2026-06-11 中国科学院(CAS)
Comparison between the modeled present-day 3D mantle plume structure and geological observations. The upper surface shows continental topography, while white regions show continental shelves, seamounts, island arcs, and other geological features. Orange isosurfaces represent mantle plumes, while gray isosurfaces indicate subducting slabs deeper than 300 km. (Image by IGG)
<関連情報>
- https://english.cas.cn/newsroom/research-news/202606/t20260610_1161551.shtml
- https://www.nature.com/articles/s41561-026-02006-0
海洋プレート内火山活動の深部マントルプルーム起源 Deep mantle plume origin of oceanic intraplate volcanism
Hao Dong (董昊),Lijun Liu (刘丽军),Zebin Cao (曹泽斌),Yanchong Li (李衍冲),Sanzhong Li (李三忠),Jinping Liu (刘金平),Liming Dai (戴黎明) & Rixiang Zhu (朱日祥)
Nature Geoscience Published:10 June 2026
DOI:https://doi.org/10.1038/s41561-026-02006-0
Abstract
Volcanism far from tectonic plate margins provides important insights into the dynamic evolution of Earth’s interior. On oceanic plates, an age-progressive volcanic seamount chain is generally attributed to the plate moving over a mantle plume. However, many seamounts are spatially scattered without clear age progression, so their relationship to deep mantle processes has been contentious. Here we show from numerical modelling that all seamounts—with or without age progression—are produced by deep plume-related activity. Specifically, we present a high-resolution mantle convection model with data assimilation simulating the thermal evolution of the mantle from 270 Ma, which we use to reconstruct age trends of major hotspot tracks since the Cretaceous.

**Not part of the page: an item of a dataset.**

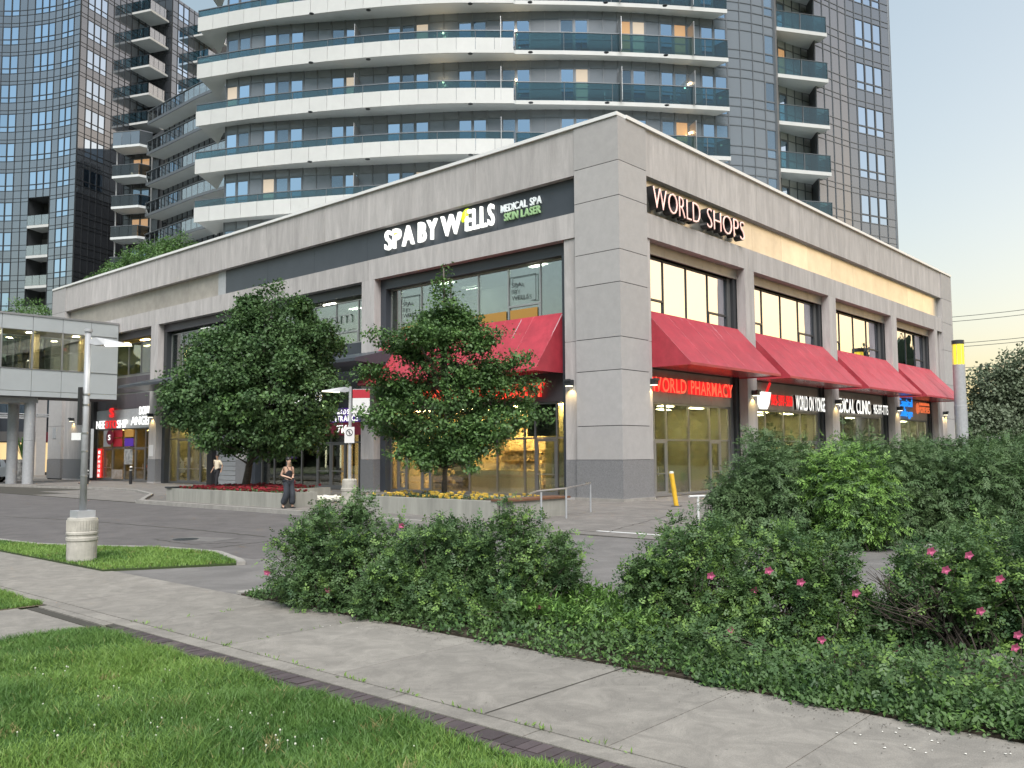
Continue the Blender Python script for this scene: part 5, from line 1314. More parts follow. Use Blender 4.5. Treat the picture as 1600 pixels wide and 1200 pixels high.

We find that most Cretaceous seamounts in the Pacific Ocean formed above major plume heads ponding beneath the young oceanic plate, where the resulting hot zones fuelled widespread intraplate volcanism without age progression. Subsequently, the ageing and expanding Pacific Plate covered more plume conduits from its shrinking neighbouring plates, forming the observed Cenozoic age-progressive hotspot tracks above the narrow plume tails. In addition, the resulting widespread and long-lived residual thermal anomalies, which we term seamount brewing zones, eventually formed small-volume scattered seamounts. This mechanism offers a unified framework for the formation of intraplate seamounts, substantially expanding the classical mantle plume hypothesis.